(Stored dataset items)
^^^^^^^^^^^^^^^^
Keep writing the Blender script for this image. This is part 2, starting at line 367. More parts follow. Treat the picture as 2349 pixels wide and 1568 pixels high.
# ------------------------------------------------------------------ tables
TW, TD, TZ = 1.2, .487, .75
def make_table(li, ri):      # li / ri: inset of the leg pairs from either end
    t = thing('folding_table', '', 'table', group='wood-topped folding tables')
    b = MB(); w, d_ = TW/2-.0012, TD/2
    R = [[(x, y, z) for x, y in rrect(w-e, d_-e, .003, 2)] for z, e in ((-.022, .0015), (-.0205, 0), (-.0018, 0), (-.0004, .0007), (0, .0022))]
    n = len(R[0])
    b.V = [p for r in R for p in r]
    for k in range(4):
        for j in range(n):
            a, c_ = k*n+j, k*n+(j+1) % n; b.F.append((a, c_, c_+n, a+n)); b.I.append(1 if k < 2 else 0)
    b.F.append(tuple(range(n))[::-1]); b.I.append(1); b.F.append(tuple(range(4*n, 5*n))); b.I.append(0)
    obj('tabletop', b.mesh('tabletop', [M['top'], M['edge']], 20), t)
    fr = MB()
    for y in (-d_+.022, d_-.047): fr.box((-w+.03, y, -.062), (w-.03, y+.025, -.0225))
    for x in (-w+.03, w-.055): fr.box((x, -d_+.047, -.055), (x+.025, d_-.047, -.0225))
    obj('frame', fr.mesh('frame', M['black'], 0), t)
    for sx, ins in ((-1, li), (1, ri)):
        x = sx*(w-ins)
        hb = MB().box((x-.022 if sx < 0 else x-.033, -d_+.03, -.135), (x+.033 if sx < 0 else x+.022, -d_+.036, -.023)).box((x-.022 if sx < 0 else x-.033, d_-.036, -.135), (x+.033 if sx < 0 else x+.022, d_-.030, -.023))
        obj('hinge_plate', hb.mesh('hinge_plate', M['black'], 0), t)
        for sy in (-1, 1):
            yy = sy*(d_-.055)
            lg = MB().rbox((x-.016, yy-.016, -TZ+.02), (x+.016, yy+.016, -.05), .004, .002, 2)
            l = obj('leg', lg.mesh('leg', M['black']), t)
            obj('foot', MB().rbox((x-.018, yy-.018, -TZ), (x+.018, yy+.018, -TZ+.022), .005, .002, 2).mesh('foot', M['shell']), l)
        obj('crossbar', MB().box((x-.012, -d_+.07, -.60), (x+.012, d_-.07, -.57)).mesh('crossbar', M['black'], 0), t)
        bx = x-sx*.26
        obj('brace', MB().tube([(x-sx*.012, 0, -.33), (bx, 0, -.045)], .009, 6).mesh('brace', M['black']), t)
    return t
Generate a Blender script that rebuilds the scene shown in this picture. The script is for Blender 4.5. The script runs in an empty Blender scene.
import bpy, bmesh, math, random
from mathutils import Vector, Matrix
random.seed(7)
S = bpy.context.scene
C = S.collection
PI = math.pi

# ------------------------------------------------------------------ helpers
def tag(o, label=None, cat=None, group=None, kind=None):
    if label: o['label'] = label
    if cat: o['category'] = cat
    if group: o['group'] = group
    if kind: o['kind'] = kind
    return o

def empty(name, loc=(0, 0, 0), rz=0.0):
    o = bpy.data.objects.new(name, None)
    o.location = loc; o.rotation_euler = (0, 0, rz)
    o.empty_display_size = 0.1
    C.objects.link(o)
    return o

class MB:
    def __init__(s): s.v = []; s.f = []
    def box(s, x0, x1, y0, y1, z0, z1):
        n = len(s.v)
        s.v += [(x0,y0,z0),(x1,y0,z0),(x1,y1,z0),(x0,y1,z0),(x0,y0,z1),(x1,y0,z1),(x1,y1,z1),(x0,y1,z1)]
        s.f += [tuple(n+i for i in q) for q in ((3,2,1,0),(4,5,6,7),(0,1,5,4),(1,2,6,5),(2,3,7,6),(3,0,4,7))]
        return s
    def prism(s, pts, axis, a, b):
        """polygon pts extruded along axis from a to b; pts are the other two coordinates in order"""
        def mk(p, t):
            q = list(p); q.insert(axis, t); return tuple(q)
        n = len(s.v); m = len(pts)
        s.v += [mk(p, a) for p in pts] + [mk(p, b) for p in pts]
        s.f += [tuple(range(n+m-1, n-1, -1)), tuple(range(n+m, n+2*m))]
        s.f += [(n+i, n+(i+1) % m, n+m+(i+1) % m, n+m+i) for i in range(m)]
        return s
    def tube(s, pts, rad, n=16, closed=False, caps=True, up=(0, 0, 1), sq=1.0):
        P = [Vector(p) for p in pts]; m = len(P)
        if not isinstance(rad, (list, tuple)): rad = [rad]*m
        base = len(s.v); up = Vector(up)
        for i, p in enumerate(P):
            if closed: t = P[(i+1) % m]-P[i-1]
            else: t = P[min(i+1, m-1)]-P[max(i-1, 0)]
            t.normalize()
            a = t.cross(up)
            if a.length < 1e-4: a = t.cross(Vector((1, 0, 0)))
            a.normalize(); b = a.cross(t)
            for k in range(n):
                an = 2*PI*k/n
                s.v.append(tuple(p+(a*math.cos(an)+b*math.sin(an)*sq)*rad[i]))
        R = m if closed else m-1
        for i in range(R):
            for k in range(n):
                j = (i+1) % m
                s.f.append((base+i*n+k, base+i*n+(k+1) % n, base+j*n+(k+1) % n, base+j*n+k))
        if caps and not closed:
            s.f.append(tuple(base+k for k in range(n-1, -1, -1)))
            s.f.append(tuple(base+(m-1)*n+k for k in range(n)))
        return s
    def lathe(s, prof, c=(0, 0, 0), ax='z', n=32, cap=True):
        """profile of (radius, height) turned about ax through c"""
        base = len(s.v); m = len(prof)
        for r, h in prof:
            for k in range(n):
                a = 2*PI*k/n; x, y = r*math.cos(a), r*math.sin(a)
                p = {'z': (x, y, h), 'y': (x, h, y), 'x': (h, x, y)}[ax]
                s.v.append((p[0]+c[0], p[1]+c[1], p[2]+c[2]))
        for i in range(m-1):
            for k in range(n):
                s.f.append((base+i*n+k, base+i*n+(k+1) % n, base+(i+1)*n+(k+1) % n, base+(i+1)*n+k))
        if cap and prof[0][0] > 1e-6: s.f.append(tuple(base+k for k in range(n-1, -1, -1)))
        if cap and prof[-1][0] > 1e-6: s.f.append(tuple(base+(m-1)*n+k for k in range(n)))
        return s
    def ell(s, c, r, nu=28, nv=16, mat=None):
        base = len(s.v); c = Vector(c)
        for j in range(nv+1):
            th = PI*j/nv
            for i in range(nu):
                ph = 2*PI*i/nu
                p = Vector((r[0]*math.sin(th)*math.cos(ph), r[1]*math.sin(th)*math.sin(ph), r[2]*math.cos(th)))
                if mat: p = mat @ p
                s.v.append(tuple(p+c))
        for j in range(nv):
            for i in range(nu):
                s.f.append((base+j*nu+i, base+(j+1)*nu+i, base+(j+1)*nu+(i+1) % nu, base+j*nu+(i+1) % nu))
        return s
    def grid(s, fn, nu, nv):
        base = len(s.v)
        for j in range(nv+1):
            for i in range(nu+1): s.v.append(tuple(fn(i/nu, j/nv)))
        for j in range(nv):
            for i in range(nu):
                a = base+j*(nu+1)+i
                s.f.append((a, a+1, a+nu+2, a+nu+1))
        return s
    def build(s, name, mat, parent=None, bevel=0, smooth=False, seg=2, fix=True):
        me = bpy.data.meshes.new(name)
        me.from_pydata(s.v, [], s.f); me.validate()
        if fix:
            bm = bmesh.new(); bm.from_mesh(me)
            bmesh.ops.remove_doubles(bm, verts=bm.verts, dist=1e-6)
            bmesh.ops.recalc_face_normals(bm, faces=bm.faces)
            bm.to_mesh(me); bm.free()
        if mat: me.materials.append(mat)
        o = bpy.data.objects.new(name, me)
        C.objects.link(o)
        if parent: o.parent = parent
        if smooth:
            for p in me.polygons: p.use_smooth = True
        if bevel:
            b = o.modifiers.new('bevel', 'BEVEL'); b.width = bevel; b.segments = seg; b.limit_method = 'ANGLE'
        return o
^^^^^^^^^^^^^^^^
__STATED TASK__
Take exactly the lines from the one containing "Generate a Blender" through the one containing "PI = math.pi" in the data above, and output them with nothing added.

__RESPONSE TO THE EXERCISE__
Generate a Blender script that rebuilds the scene shown in this picture. The script is for Blender 4.5. The script runs in an empty Blender scene.
import bpy, bmesh, math, random
from mathutils import Vector, Matrix
random.seed(7)
S = bpy.context.scene
C = S.collection
PI = math.pi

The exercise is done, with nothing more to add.